The town is concerned about the volume of large trucks on Main Street, and would like to reroute Highway 8 truck traffic around Moosomin. Because Main Street is Highway 8, and the government covers highway repair costs, they also wondered if Sask Highways would consider repairing Main Street.

Sask Highways’ Doug Kelly and Matt Stephenson met with the town and RM. The town was told that nothing is going to happen with repairs to Moosomin’s Main Street any time soon.

“We asked when the rehab’s going to happen and it’s not going to happen next year. It has to be part of another (highway) project and they don’t have any projects in the area right now,” says Town Administrator Paul Listrom.

“I would say he’s talking two to three years at least, minimum,” says Moosomin Mayor Larry Tomlinson. “They don’t think it’s in as rough a shape as we do, I guess.”

The town receives a maintenance grant of $7,000 a year under the Urban Highway Connector Program, and is expected to do minor repairs on the road.

The town is planning to do some repairs on Main Street when paving crews are in town in October, but Tomlinson says the $7,000 doesn’t go very far.

The town and RM also discussed the possibility of a bypass around Moosomin to get heavy truck traffic off of Main Street. They were told that the first step would be entering into a partnership with Sask Highways and having a study done to determine what the best route for a bypass would be.

“To get things started on that they asked if we would be willing to do some kind of partnership where you show an initiative, and that brings it higher on the ranking scale for the province,” says Listrom. “They’re thinking a study might be between $20,000 and $40,000 and they would cover 75 per cent of the cost and the town and RM would cover 25 per cent.”

“We verbally agreed to that, but it has to go to council to be finalized,” says Tomlinson.

That study could get underway in 2016, according to Sask Highways.

The town and RM were told by Sask Highways that they could go ahead with building a truck route around the town, however if a true bypass were ever built around Moosomin, that truck route would have to fit into Sask Highways’ long-term plan.

“If we do a truck route and are building roads, they’d like the short-term plan that we put in place to somehow fit with the long-term plan that they might come up with through the engineering,” says Listrom.

“We’ve got to start with a partnership if we’re going to push it forward,” says Tomlinson.

“We’ve got to wait until we get the study until we know where we’re even going.

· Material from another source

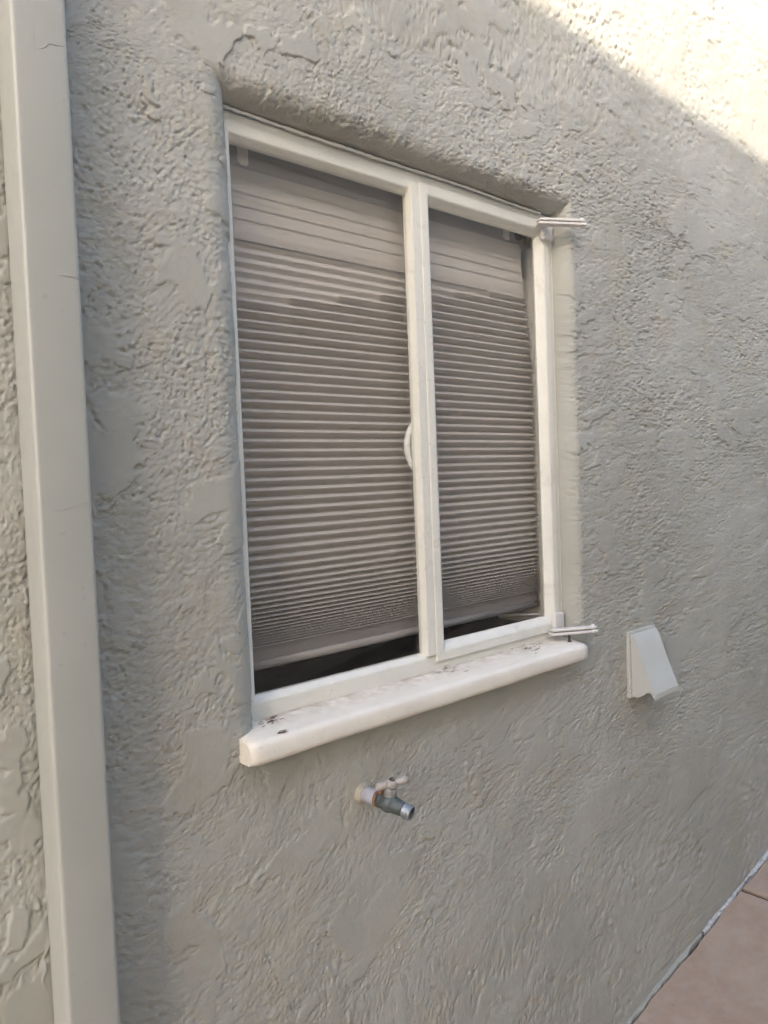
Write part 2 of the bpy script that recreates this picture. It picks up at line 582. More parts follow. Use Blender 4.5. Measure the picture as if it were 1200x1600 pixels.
    me.polygons.foreach_set('use_smooth', np.ones(len(q), dtype=bool))
    me.update()
    f32 = np.float32
    u_, v_ = U.astype(f32), V.astype(f32)
    t1 = np.clip(0.5 + 0.9 * (perlin(u_ * 2.2, v_ * 2.2, 101) + 0.5 * perlin(u_ * 5.5, v_ * 5.5, 102) + 0.3 * perlin(u_ * 14, v_ * 14, 103)), 0, 1)
    t2 = 0.16 * sstep(0.25, 0.75, perlin(u_ * 6, v_ * 6, 104) + 0.6 * perlin(u_ * 17, v_ * 17, 105) + 0.4 * perlin(u_ * 60, v_ * 60, 106))
    t3 = 0.14 * sstep(0.25, 0.75, perlin(u_ * 8, v_ * 8, 107) + 0.6 * perlin(u_ * 20, v_ * 20, 108) + 0.4 * perlin(u_ * 60, v_ * 60, 109))
    tint = np.stack([t1, t2, t3], -1)
    ta = me.attributes.new('paint_tint', 'FLOAT_VECTOR', 'POINT')
    ta.data.foreach_set('vector', tint.reshape(-1).astype(f32))
    o = link('stucco_wall', me, MS)
    tag(o, 'grey green painted stucco house wall with rough trowelled texture around the window', 'wall')
    print('wall verts', nx, nz, 'faces', len(q))
    return o
build_wall()

# ------------------------------------------------------------------ ground and paving
def zg(x):
    xx = min(max(x, -1.5), 7.0)
    return CZ - 1.556 + 0.145 * (xx - 1.866)

M_SOIL = mat_simple('packed_soil', (0.14, 0.11, 0.085), 0.9, scale=12, bump=0.6, dist=0.01)
bm = bmesh.new()
gx = [-80, -1.5, 0, 1.5, 3, 4.5, 7, 80]
gy = [-80, -3, 0.0, 0.25]
gv = [[bm.verts.new((x, y, zg(x) - 0.07)) for y in gy] for x in gx]
for i in range(len(gx) - 1):
    for j in range(len(gy) - 1):
        bm.faces.new((gv[i][j], gv[i + 1][j], gv[i + 1][j + 1], gv[i][j + 1]))
tag(from_bm('ground', bm, M_SOIL), kind='structure')

bm = bmesh.new()
M_BED = mat_simple('paving_bed', (0.10, 0.065, 0.048), 0.95, scale=60, bump=0.8, dist=0.004)
bv = [[bm.verts.new((x, y, zg(x) - 0.012)) for y in (-2.9, -0.004)] for x in (-1.5, 7.0)]
bm.faces.new((bv[0][0], bv[1][0], bv[1][1], bv[0][1]))
pav = from_bm('pavement', bm, M_BED)
tag(pav, kind='structure')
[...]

We can do some short-term stuff if we want to get the truck traffic off of main street.”

Tomlinson says he was hoping that by meeting with Sask Highways, the town and RM would find out that more could be done sooner. “I think I was looking for a clearer picture going forward, but to me it’s a long ways out at this point,” he says.

As for building a truck route, Tomlinson says more discussion is needed.